Its true allegiance comes across in the joint statement issued by the two prelates. It was probably written by the Metropolitan Hilarion, head of the ROC’s foreign department. (When I talked to him last year, it turned out we grew up in the same Moscow neighbourhood.)
To be sure, the statement includes all the good stuff from which no Christian would demur: support for marriage as a union of man and woman; opposition to abortion and euthanasia; empathy for victims of persecution; commitment to protecting Middle Eastern Christians and Christian proselytism.

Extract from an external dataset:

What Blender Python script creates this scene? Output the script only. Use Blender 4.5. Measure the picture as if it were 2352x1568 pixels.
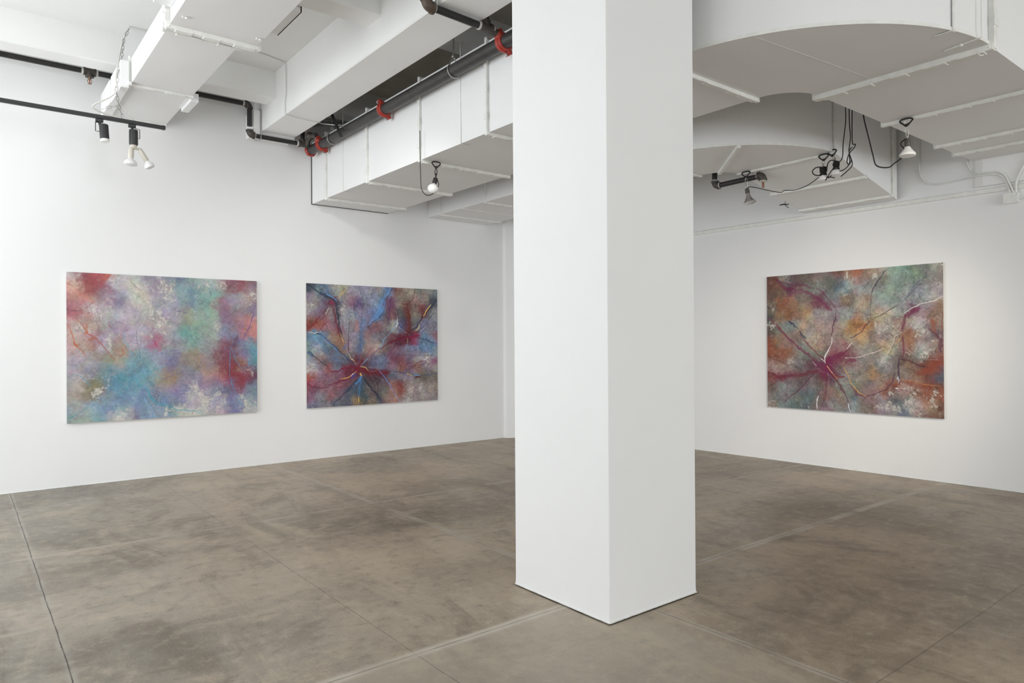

But interspersed with the good stuff is subtle vindication of Putin’s aggression against the Ukraine: “We deplore the hostility… [and] invite our Churches in Ukraine… to refrain from taking part in the confrontation…”
But the situation in the Ukraine has nothing to do with a confrontation between the Churches. Ukrainian Catholics, uniates and members of the Ukrainian Orthodox Church all support their country’s government. Blessed by the ROC, the ‘confrontation’ was initiated by Putin’s shock troops, among whom church attendance is probably even lower than the Russian average of less than one per cent.
Ukrainian Churches of any confession have a sacred duty to oppose aggression against their country. This isn’t ‘taking part in the confrontation’ but providing Christian guidance to the communicants, many of whom are dying in defence of their nation.
Yet it wasn’t just the content of the meeting but the very fact that the Pope had agreed to it that’s so upsetting. The get-together was a strategic success for the KGB patriarch, yet a moral fiasco for the Catholic primate, who implicitly lent his authority to a criminal regime and its mock-ecclesiastical branch.